Hi, I'm quite new to C++ but I want to write a simple socket script for testing propose. It will never, but should be able to handle hundreds of client at the same time. I'm worried there could be a bottleneck thinking of latency.
Because of this I guess more than one thread is needed to handle so many clients.
But here's my problem: Could someone of you tell me (no code, just tell me the idea) how to manage sockets with multiple threads?
I could make an own thread for each connection, but I think this are way too many.
An other way could be, every thread handles 10 connections for example. But I don't know how to coordinate such a system now. I guess this could be quite easy thinking about SMTP, HTTP and so on, but thinking of a chat, I don't know how to handle this.
And maybe there is an other, better way of handling such a task in general ;)
Hope you can help me so I'm able to understand those "basics".

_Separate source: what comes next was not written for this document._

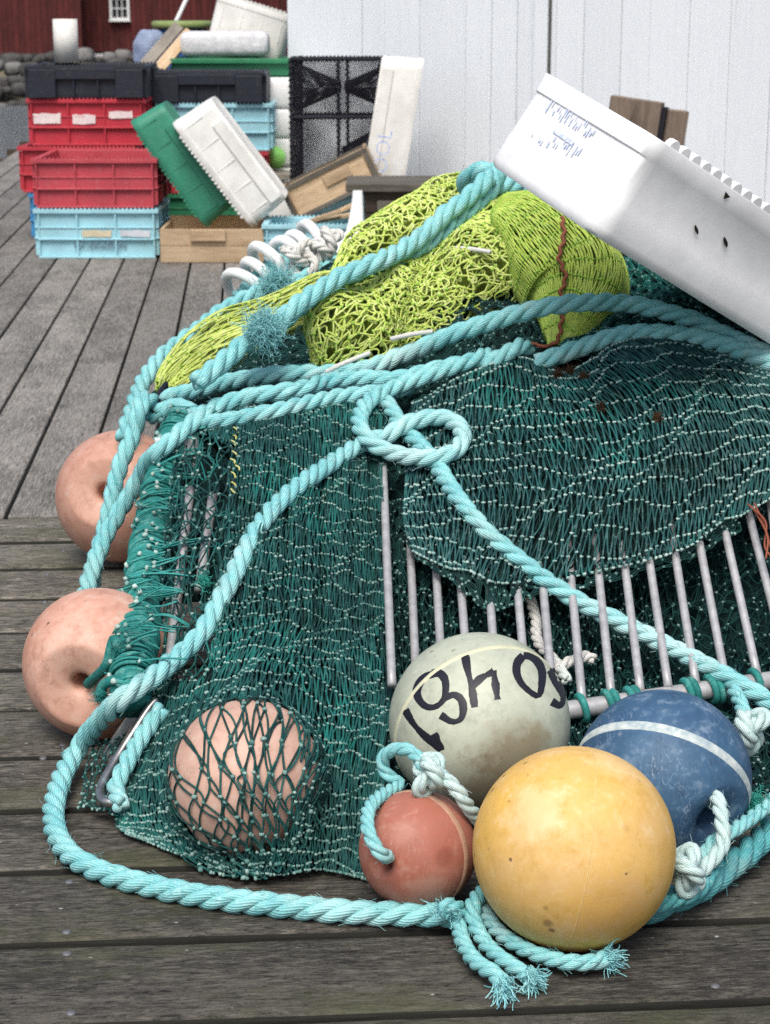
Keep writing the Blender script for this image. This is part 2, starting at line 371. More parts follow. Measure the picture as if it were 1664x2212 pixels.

In UNIX/Linux, there are basically two ways: Fork another process when your server gets a connection, or start a new thread when your server gets a connection.
The very basic idea is this:
1. Your server obtains a socket with the socket() call
2. Your server binds to that socket with the bind() call.

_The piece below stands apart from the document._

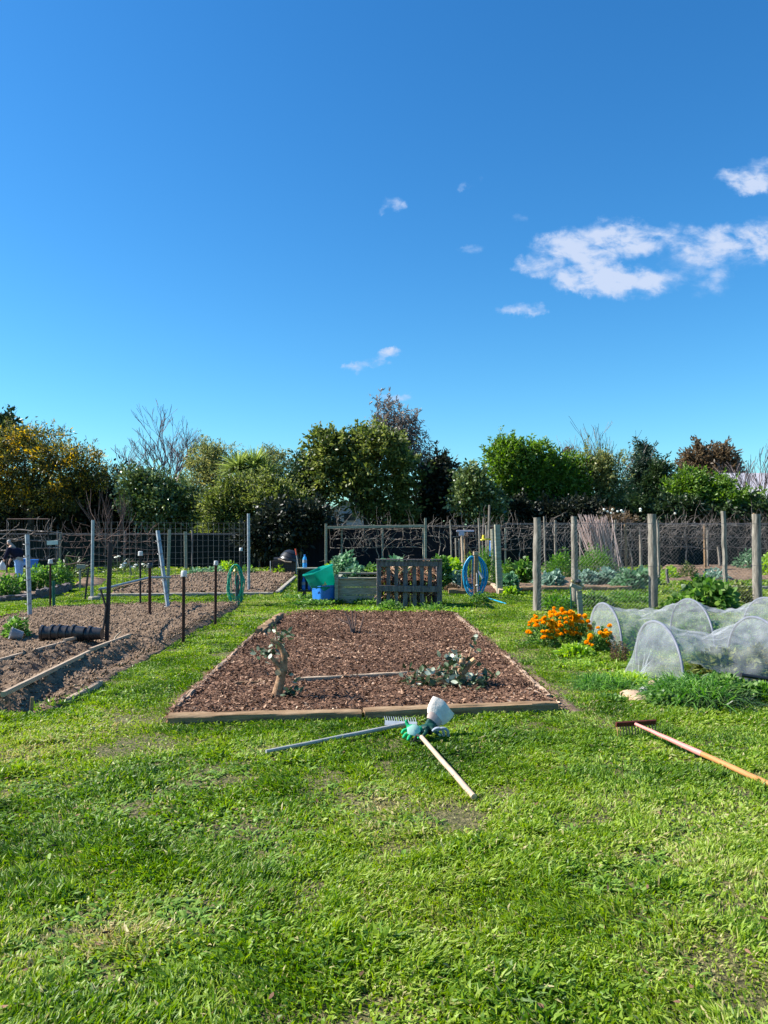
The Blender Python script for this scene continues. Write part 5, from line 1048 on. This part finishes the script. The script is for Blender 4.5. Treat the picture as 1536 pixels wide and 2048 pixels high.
stakeb('short pinkish timber peg standing behind the small log', 926, 1187, 925, 1141, .07, .06, 'timber', 'timber_post', 'post', None)
log_('edging_log', 'short brown log lying left of the blue hose', G(897, 1189)[:2], G(936, 1189)[:2], .16, .17, 'timber', None, .01, .8)
log_('edging_log', 'pale timber edging running back from the broad grey post', G(979, 1172)[:2], G(1003, 1190)[:2], .14, .16, 'board', None, .006)
Dh = 25.5; t = thing('upturned_rake', 'pale upturned tool with a flat lilac head and pinkish handle', 'tool', [P(926, 1150, Dh)[0], Dh, 0])
mb = MB(); tube(mb, [P(926, 1152, Dh) * [1, 1, 0], P(925, 1110, Dh), P(923, 1070, Dh)], [.045, .04, .035], 8); mb.build('handle', 'palehandle', t)
mb = MB(); beam(mb, P(913, 1062, Dh), P(948, 1062, Dh), .05, .06); beam(mb, P(918, 1067, Dh), P(928, 1067, Dh), .04, .16); mb.build('head', 'lilac', t)
for lb, x0_, y0_, x1_, y1_ in [('brown tool handle crossing behind the upturned rake', 940, 1120, 927, 1070), ('dark leaning stick left of the yellow green shoots', 932, 1150, 935, 1062), ('pale stick leaning to the right beneath the rake head', 945, 1105, 930, 1085), ('reddish stick leaning against the upturned rake', 930, 1150, 929, 1070)]:
    b_ = P(x0_, y0_, Dh + .3); mb = MB(); tube(mb, [[b_[0], Dh + .3, 0.05], b_, P(x1_, y1_, Dh + .3)], .025, 6); tag(mb.build('stick', random.choice(['palehandle', 'timber', 'twig_d']), base=[b_[0], Dh + .3, 0]), lb, 'stick', 'sticks leaning by the upturned rake')
mb = MB(); tube(mb, [P(958, 1080, 26.3), P(964, 1080, 26.2), P(975, 1078, 26.3), P(981, 1079, 26.4)], .03, 5); tube(mb, [P(967, 1070, 26.3), P(966, 1078, 26.3)], .05, 5); tag(mb.build('yellow_tape', 'yellow', base=P(965, 1080, 26.3)), 'yellow tape tied between two stakes', 'tape')
mb = MB(); lathe(mb, [(0, .0), (.16, .0), (.19, .5), (.21, .5), (.2, .54), (0, .54)], P(988, 1095, 27.4) - [0, 0, .3], 14); tag(mb.build('hanging_cloth', 'blue_tub', base=P(988, 1095, 27.4), smooth=40), 'dark blue tub behind the broad grey post', 'tub')
gv = 'vegetables in the back beds'
for nm, lb, px, py, w_, h_, n, ln, wd, mm, kw in [
    ('broccoli_plant', 'bright leafy broccoli right behind the pallet bin', 880, 1180, 56, 76, 900, .2, .11, 'l_veg', {}),
    ('broccoli_plant', 'light topped broccoli left of the small log', 905, 1176, 54, 62, 800, .2, .11, 'l_lime', {}),
    ('leek_clump', 'grey green arching leek leaves behind the small log', 900, 1180, 60, 36, 130, .6, .05, 'l_blue', dict(grav=.6, up=.8, prof=[.6, 1, .8, .1])),
    ('fennel_plant', 'feathery yellow green fennel left of the broad grey post', 972, 1175, 44, 92, 2200, .12, .018, 'l_fennel', {}),
    ('fennel_plant', 'small fennel tuft left of the blue hose post', 938, 1160, 36, 66, 800, .12, .018, 'l_lime', {}),
    ('fennel_plant', 'low fennel right of the broad grey post', 1012, 1170, 30, 56, 900, .12, .018, 'l_fennel', {}),
    ('cabbage_plant', 'bright cabbage left of the first netting post', 1045, 1170, 52, 56, 700, .2, .13, 'l_veg', {}),
    ('cabbage_plant', 'pale speckled cabbage next to the broad grey post', 1018, 1184, 40, 38, 500, .16, .1, 'l_kale', {}),
    ('lettuce_plant', 'yellow green lettuce at the foot of the broad grey post', 1020, 1190, 34, 16, 200, .12, .08, 'l_lime', {}),
    ('lettuce_plant', 'second yellow green leaf clump beside the short peg', 1008, 1184, 20, 22, 160, .12, .08, 'l_veg', {}),
    ('parsley_mass', 'tall ferny green mass left of the second netting post', 1120, 1158, 70, 60, 2400, .12, .03, 'l_fennel', {}),
    ('parsley_mass', 'tall ferny green mass under the cane bundle', 1190, 1158, 90, 70, 3000, .12, .03, 'l_fennel', {}),
    ('brassica_plant', 'blue grey brassica right of the first netting post', 1108, 1176, 46, 34, 380, .17, .12, 'l_blue', {}),
    ('brassica_plant', 'blue grey brassica between the two netting posts', 1085, 1174, 40, 26, 300, .17, .12, 'l_blue', {}),
    ('brassica_plant', 'blue grey brassica right of the second netting post', 1176, 1174, 50, 34, 420, .17, .12, 'l_blue', {}),
    ('brassica_plant', 'blue grey brassica below the cane bundle', 1215, 1174, 50, 40, 420, .17, .12, 'l_blue', {}),
    ('brassica_plant', 'darker brassica left of the thick netting post', 1255, 1178, 60, 42, 460, .17, .12, 'l_kale', {}),
    ('brassica_plant', 'broad leaved brassica behind the thick netting post', 1288, 1170, 50, 36, 360, .2, .14, 'l_kale', {}),
    ('lime_bush', 'yellow green bush right of the thick netting post', 1340, 1160, 36, 26, 240, .16, .08, 'l_lime', {}),
    ('comfrey_plant', 'dark glossy big leaved bush behind the net tunnels', 1415, 1220, 110, 70, 900, .2, .13, 'l_veg', dict(zb=0)),
    ('comfrey_plant', 'lower dark leafy clump left of the big glossy bush', 1360, 1222, 60, 34, 360, .15, .1, 'l_veg', {}),
    ('comfrey_plant', 'loose brownish green bush right of the big glossy bush', 1475, 1205, 80, 40, 700, .12, .06, 'l_olive', {}),
    ('herb_bush', 'grey green bush at the far right bed', 1430, 1160, 60, 22, 340, .15, .08, 'l_blue', {}),
    ('herb_bush', 'thin green shrub in the brown bed', 1375, 1158, 40, 34, 360, .12, .05, 'l_olive', {}),
    ('herb_bush', 'pale bush in the back right corner', 1500, 1140, 60, 40, 500, .18, .08, 'l_kale', {}),
    ('herb_bush', 'bright leafy bush on the right picture edge', 1540, 1155, 50, 60, 500, .18, .1, 'l_lime', {}),
    ('grass_mound', 'low rough grass mound left of the thick netting post', 1115, 1215, 90, 24, 900, .12, .03, 'l_fennel', {}),
    ('grass_mound', 'rough weeds behind the tap post', 1190, 1215, 90, 30, 900, .12, .04, 'l_veg', {}),
    ('grass_mound', 'mixed weeds in front of the thick netting post', 1260, 1205, 90, 22, 700, .12, .03, 'l_fennel', {}),
    ('narcissus_clump', 'white flowering clump behind the wire mesh', 250, 1150, 110, 24, 300, .3, .04, 'l_dark', dict(up=.9, D=33))]:
    plant(nm, lb, 'plant', px, py, w_, h_, n, ln, wd, mm, gv, **kw)
mb = MB()
for px, py in [(232, 1116), (245, 1131), (250, 1128), (243, 1136), (262, 1135), (268, 1136), (286, 1130), (272, 1131), (238, 1114), (273, 1149), (247, 1133)]:
    lathe(mb, [(0, .05), (.07, .03), (.08, -.01), (0, -.03)], P(px, py - 1, 32), 7, wob=.2)
tag(mb.build('white_flowers', 'flower_w', base=P(250, 1150, 32), smooth=60), 'small white flowers dotted above the dark clump', 'flower', kind='stuff')
plant('red_plant', 'dark red leaved plant beside the small log', 'plant', 906, 1184, 34, 18, 260, .1, .06, 'l_brown')
log_('edging_log', 'long low log along the front of the netted vegetable bed', G(1040, 1182)[:2], G(1262, 1181)[:2], .14, .14, 'timber', None, .008, .7)
log_('edging_log', 'white edging timber at the far right bed', G(1440, 1178)[:2], G(1600, 1178)[:2], .12, .1, 'concrete', None, .005)
log_('edging_log', 'pale far edging of the brown bed', G(1470, 1128)[:2], G(1620, 1134)[:2], .15, .15, 'concrete', None, .01)
# cane bundle
Dc = 30; g = np.array([P(1195, 1110, Dc)[0], Dc, 0]); mb = MB()
for i in range(150):
    a = random.gauss(-.16, .07); b_ = np.array([g[0] + .35 + random.gauss(0, .28), Dc + random.gauss(0, .12), .1]); L_ = P(0, 1035, Dc)[2] + random.uniform(-.45, .05); tube(mb, [b_, b_ + [a * L_ * 1.6, random.gauss(0, .05), L_]], [.014, .008], 4, rnd=random.random())
tag(mb.build('cane_bundle', 'cane', base=g), 'leaning bundle of pinkish bare canes in front of the back fence', 'canes')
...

3. Your server calls listen().
4. When listen() returns, either fork a new process or create a new thread (there are pros and cons for both.)

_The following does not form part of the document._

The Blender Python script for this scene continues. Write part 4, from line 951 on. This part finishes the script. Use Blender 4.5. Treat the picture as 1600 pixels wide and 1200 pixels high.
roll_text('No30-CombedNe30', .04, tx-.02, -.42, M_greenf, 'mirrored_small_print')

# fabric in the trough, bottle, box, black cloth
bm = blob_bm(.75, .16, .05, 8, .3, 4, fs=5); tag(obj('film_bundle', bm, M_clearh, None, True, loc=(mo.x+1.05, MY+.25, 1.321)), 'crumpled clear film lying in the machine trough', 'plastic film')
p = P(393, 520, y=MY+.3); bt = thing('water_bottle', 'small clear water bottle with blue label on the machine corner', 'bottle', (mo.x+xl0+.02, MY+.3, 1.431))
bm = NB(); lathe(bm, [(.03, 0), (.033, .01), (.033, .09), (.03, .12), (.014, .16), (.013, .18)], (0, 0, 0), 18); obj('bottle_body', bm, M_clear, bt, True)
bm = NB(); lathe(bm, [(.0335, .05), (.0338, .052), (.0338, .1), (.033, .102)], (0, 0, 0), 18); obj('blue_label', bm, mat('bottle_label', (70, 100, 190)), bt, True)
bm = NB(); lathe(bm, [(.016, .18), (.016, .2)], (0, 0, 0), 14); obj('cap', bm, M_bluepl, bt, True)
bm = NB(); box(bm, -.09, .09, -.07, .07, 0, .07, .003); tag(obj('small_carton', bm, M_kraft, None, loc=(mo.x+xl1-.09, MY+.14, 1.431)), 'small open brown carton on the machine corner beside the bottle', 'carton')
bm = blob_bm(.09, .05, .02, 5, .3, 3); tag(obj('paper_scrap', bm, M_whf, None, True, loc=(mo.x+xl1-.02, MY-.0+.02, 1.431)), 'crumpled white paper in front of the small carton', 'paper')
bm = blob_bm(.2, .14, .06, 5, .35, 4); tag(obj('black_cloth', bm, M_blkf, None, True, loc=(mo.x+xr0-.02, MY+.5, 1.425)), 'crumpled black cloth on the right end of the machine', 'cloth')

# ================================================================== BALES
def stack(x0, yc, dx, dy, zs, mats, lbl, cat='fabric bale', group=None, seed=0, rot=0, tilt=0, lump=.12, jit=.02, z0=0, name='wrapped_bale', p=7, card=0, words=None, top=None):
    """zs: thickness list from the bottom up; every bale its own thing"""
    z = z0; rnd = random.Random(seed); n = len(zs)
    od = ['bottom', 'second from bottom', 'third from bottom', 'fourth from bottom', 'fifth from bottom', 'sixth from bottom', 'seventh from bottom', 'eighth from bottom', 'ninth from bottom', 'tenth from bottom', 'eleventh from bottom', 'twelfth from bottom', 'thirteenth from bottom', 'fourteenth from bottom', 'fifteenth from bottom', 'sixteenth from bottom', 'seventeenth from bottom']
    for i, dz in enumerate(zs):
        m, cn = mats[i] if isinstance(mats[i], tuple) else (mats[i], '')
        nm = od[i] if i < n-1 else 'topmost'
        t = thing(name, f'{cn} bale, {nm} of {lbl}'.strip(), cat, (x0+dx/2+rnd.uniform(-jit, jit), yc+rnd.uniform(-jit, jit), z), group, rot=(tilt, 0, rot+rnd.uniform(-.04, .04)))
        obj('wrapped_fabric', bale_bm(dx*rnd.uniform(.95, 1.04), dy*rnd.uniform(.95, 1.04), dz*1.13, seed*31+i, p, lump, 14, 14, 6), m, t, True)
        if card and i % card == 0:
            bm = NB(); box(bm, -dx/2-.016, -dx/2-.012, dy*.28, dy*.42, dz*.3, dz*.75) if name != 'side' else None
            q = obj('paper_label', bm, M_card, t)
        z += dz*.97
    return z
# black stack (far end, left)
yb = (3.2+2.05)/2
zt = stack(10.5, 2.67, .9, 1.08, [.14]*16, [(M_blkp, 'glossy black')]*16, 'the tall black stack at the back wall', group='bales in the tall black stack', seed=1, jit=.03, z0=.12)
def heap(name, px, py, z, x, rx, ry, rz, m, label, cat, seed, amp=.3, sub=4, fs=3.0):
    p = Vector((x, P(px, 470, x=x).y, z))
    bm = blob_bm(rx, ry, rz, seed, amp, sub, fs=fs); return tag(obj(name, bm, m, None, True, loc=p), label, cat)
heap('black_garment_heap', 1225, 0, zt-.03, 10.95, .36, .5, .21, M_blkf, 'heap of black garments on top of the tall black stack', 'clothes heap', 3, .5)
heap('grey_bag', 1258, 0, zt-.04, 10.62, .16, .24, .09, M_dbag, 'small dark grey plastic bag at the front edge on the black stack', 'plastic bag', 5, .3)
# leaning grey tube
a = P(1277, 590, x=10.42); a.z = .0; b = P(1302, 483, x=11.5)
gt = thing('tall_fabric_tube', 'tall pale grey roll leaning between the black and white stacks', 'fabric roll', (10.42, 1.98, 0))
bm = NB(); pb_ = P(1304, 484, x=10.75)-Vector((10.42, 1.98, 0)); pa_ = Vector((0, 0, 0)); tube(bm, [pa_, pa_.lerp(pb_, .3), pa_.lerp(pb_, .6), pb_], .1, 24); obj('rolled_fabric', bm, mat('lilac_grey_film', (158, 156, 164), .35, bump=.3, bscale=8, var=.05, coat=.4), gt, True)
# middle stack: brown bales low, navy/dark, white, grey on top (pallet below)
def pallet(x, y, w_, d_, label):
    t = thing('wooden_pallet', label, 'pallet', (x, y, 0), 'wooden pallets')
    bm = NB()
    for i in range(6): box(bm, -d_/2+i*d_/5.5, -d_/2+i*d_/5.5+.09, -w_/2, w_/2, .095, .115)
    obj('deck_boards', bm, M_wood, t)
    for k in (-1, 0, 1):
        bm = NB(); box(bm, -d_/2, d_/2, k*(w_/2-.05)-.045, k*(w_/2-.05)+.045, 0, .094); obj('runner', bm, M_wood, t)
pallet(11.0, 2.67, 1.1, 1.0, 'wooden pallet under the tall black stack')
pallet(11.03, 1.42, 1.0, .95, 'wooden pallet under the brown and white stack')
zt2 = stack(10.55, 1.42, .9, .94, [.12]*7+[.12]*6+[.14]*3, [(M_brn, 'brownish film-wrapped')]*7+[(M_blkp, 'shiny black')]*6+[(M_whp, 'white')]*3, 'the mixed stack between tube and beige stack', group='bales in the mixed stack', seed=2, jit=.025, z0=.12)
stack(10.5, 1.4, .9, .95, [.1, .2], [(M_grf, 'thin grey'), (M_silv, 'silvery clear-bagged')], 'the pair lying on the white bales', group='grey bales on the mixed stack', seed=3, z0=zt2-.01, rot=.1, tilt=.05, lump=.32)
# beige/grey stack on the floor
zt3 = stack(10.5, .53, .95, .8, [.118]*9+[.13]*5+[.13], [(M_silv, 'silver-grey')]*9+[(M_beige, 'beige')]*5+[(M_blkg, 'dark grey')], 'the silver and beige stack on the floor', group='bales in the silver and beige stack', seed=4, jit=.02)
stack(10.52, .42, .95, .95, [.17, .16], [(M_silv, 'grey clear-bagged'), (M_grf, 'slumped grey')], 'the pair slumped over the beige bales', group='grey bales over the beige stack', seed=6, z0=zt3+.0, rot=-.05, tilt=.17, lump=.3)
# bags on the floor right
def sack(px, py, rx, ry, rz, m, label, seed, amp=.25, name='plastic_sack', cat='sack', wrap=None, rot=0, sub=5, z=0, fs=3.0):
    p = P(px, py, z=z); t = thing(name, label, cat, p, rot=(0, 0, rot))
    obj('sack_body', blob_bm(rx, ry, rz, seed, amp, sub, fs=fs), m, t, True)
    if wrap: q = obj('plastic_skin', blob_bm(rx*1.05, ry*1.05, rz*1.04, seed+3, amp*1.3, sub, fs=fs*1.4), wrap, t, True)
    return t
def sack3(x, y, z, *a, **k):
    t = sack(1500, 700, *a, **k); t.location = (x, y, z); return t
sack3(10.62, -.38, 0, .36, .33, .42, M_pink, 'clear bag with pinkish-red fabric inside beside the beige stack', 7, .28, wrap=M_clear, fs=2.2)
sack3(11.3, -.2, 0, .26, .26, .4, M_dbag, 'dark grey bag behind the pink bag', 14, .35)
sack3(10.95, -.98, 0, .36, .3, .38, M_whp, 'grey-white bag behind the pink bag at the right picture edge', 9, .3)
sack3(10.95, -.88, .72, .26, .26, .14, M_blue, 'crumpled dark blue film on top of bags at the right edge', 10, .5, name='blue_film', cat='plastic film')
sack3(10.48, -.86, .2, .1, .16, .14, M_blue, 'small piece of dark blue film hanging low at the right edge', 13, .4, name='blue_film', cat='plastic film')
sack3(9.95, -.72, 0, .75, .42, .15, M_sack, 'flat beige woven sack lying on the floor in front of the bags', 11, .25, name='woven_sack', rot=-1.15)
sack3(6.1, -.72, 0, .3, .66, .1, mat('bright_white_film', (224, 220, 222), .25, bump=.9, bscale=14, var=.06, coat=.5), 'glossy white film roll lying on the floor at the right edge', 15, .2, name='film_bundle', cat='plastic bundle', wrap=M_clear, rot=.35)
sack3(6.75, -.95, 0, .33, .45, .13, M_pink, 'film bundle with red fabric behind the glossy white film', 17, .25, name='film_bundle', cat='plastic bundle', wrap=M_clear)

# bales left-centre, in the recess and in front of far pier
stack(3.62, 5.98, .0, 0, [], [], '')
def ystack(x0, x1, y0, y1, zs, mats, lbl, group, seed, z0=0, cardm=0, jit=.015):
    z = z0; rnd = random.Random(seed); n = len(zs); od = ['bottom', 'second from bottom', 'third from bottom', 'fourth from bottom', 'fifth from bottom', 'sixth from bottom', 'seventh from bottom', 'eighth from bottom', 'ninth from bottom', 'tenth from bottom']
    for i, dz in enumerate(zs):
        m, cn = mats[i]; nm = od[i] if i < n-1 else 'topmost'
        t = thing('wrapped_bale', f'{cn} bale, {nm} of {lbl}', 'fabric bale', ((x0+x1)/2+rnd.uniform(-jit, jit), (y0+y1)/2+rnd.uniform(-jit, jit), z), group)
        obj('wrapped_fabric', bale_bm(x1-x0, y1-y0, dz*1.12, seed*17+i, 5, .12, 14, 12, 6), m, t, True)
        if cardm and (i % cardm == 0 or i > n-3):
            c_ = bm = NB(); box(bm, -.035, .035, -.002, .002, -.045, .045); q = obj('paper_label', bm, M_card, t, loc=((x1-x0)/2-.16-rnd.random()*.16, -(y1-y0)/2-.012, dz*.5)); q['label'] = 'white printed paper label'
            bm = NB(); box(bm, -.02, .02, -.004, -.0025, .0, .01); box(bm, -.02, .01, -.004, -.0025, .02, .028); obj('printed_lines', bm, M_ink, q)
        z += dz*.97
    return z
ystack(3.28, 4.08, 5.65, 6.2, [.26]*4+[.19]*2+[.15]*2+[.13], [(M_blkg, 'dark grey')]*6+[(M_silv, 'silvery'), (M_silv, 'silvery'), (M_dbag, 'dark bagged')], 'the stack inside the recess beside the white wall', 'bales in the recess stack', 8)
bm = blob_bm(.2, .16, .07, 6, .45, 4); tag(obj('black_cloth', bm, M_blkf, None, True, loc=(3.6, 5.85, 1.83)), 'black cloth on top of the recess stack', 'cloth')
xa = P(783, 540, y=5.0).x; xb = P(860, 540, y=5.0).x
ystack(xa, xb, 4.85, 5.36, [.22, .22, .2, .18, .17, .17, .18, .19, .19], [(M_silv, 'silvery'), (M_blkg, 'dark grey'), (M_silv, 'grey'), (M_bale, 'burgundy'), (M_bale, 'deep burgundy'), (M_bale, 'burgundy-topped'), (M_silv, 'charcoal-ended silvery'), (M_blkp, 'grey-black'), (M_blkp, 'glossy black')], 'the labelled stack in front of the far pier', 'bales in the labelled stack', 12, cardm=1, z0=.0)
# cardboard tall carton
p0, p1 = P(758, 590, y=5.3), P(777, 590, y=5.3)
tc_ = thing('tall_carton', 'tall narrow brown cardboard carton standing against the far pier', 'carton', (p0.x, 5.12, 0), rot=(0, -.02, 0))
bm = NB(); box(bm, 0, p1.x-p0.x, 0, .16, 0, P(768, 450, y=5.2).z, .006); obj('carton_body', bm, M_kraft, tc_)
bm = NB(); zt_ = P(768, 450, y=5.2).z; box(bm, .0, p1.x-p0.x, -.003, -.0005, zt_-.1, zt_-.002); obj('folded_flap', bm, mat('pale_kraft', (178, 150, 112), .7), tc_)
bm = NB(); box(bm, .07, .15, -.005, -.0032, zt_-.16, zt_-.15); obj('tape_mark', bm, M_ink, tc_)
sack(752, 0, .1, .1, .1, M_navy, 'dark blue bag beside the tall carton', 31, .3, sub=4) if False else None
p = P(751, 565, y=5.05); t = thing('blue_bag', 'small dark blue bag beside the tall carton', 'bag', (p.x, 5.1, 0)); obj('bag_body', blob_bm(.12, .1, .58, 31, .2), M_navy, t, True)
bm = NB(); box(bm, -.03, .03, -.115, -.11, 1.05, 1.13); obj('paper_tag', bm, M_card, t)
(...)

5. That new process or thread will inherit the socket
6. New process or thread calls accept()
7. When accept() returns, the new process or thread calls read() or recv() and the rest is up to you!
I hope this helps.
The decision you make about processes verses threads probably depends on what kind of work each socket connection will be doing.
The best book I've ever read about socket programming is "Unix Network Programming."
Thanks for this! But don't you think creating one thread / process for each connection could cause an overload or latency problems after some time?
Thinking of an chat, what's the best way of handling this, because you need to receive a message on one socket and submit it to many other threads/processes with each one different socket. Couldn't some messages disappear if two users would send messages in a very short time?
Thanks for this! But don't you think creating one thread / process for each connection could cause an overload or latency problems after some time?
Yes, of course, it would. That is why it is not a recommended solution. Correct solution is to keep a pool of threads or processes ready to serve requests or even better, to handle everything in one thread per cpu core.